Il nostro viaggio a caccia di balene è arrivato ed è passato. Il mal di terra pure è ormai passato. Mi faceva girare la testa e sentivo una leggera nausea a stare davanti al computer, ma me lo tenevo stretto come un tesoro raccontandomi la storia che era un po’ di mare che mi era rimasto dentro.
Quest’anno il viaggio è stato davvero all’insegna dell’equilibrio: abbiamo imparato tantissime cose e tante ne abbiamo fatte, ma abbiamo avuto anche tempo per riposare, leggere, chiacchierare all’ombra. Senza la stanchezza che avevo addosso l’anno scorso lasciando le Highlands, ho quasi pianto mentre ci avvicinavamo ad Ischia per passare l’ultima notte al porto.
Le cose che ho capito che mi piacciono, d’estate, sono queste. Non avere un vero tetto sopra alla testa e nessuna parete attorno; nessuna luce artificiale e mai il neon; avere poche persone e poche cose, circondandomi per una volta solo di ciò che è necessario. Ho capito che mi piace quando la doccia arriva come un sollievo, ma amo anche i giorni in cui non c’è. Il sale che si accumulava sulla pelle quando a Ventotene non potevamo lavarci come si deve mi faceva sentire in mezzo ad un’avventura, mi faceva pensare alla libertà.

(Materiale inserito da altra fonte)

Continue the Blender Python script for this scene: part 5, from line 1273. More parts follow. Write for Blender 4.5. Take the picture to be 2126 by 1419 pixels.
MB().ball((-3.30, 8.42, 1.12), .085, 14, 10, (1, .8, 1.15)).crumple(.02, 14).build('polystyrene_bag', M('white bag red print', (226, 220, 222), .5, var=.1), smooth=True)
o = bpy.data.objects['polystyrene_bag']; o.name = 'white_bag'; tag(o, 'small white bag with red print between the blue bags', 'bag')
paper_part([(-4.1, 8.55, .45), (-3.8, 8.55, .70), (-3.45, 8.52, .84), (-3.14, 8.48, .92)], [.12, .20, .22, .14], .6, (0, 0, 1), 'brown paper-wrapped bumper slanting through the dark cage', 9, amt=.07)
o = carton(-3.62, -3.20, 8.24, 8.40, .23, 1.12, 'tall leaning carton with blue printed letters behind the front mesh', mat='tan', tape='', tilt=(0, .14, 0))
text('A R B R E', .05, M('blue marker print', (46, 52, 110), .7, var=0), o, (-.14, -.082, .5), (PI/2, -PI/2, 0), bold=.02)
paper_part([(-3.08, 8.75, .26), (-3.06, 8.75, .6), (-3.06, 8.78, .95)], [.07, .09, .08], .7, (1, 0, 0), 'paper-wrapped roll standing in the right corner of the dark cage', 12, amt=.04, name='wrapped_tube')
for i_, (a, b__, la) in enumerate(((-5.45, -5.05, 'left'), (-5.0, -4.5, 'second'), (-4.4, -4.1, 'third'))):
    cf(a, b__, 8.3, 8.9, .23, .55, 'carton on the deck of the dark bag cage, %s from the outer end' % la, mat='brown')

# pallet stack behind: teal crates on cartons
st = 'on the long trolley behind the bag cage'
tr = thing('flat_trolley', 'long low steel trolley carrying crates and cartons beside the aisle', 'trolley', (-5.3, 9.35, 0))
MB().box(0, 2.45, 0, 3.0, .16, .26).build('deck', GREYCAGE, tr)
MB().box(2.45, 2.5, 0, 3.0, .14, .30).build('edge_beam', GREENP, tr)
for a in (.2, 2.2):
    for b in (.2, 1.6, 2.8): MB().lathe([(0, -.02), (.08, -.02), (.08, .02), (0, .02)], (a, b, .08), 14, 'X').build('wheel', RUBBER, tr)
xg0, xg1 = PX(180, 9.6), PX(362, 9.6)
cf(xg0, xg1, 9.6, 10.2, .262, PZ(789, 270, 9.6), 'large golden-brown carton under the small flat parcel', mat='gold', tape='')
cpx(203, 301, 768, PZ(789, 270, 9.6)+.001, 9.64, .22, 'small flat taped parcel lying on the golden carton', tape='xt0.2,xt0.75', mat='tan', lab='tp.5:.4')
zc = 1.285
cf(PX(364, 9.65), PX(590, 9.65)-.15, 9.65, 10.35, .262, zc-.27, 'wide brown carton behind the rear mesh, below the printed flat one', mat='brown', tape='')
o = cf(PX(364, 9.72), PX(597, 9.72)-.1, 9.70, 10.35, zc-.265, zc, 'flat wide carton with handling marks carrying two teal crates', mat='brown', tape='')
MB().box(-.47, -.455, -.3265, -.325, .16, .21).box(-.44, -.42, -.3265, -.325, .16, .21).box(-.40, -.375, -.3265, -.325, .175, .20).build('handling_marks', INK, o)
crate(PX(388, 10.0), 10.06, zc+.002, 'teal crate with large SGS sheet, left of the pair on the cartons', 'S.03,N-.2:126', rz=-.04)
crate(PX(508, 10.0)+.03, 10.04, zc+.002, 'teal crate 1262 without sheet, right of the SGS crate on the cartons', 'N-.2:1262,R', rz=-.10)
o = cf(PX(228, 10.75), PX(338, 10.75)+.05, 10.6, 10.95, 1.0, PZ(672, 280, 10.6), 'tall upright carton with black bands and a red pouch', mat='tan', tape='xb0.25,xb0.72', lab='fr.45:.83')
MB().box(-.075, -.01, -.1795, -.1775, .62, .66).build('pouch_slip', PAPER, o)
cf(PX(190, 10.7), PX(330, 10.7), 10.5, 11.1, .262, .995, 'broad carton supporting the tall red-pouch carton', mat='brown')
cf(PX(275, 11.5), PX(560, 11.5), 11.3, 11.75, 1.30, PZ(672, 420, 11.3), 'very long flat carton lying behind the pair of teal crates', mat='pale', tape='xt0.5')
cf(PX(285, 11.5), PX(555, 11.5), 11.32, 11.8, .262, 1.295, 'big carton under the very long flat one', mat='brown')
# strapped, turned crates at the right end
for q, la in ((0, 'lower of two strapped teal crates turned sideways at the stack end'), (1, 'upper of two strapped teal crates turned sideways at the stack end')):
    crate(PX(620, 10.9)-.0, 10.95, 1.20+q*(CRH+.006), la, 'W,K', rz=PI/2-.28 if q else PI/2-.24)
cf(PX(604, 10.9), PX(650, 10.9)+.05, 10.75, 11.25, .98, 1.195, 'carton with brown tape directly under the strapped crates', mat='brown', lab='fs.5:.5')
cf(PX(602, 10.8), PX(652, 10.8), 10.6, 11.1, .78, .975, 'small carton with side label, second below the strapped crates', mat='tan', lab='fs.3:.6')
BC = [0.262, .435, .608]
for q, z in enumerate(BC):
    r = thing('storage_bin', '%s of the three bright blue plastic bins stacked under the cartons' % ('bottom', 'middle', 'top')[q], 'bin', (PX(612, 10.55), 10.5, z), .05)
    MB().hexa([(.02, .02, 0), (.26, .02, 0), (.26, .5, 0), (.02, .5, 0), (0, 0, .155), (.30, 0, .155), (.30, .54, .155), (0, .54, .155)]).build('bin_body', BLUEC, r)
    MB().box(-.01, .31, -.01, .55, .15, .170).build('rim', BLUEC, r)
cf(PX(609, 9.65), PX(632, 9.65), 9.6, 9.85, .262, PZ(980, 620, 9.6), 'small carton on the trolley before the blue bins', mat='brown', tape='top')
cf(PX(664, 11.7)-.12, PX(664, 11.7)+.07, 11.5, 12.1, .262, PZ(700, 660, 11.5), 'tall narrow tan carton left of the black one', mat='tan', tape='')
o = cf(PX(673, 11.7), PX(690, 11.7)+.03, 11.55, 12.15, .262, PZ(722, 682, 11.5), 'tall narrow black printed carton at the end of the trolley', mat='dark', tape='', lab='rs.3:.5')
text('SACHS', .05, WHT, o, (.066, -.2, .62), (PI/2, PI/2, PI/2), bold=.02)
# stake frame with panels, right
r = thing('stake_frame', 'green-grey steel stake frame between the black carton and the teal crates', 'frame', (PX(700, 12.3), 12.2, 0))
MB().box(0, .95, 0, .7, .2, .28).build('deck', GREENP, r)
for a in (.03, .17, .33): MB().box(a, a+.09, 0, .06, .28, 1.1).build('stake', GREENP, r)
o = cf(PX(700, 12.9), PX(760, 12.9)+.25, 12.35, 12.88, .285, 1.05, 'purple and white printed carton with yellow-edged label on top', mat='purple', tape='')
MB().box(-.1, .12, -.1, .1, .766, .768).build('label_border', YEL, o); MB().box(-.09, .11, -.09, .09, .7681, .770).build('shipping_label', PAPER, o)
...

Mi sono accorta solo quando sono scesa a terra e siamo tornati a passeggiare per le strade di Ischia che un’altra cosa che non mi era mancata mentre ero in barca era il desiderio, inteso nella sua accezione consumistica. Ero stata bene, senza il continuo volere qualcosa, senza svuotare e riempire carrelli o sfogliare cataloghi. L’unica cosa che “volevo” era sentire il click di un capodoglio dagli idrofoni ed ero comunque pronta all’eventualità di non sentirlo mai. Ad Ischia, invece, mi ero trovata a cercare un paio di sandali, ricordi per le mie colleghe e persino a guardare con curiosità le anteprime delle collezioni invernali esposte in vetrina.
Pensavo a queste cose mentre in macchina risalivamo dalla Campania all’Abruzzo, dove avevamo preso una stanza a Pescocostanzo per la cena al ristorante che avrebbe chiuso la nostra vacanza. Anche Pescocostanzo, un piccolo borgo di montagna a più di milleduecento metri sul livello del mare e dove faceva ben più freddo che ad Ischia, ci è piaciuto molto. Siamo rimasti letteralmente incantati dalle case in pietra, ognuna con i suoi gerani alle finestre. Quanto alla cena, essa è stata un viaggio a parte. O meglio, tanti viaggi: uno inebriante per i sensi, poi la chiusura di un percorso e l’inizio di un altro, sempre con la maglia dei Rhinos addosso.
…ed ecco che già eravamo a Roma, poi a Bruxelles, poi non eravamo più tristi di essere di nuovo a casa perché Clarissa si rotolava per terra di fianco alla porta. Eravamo tornati.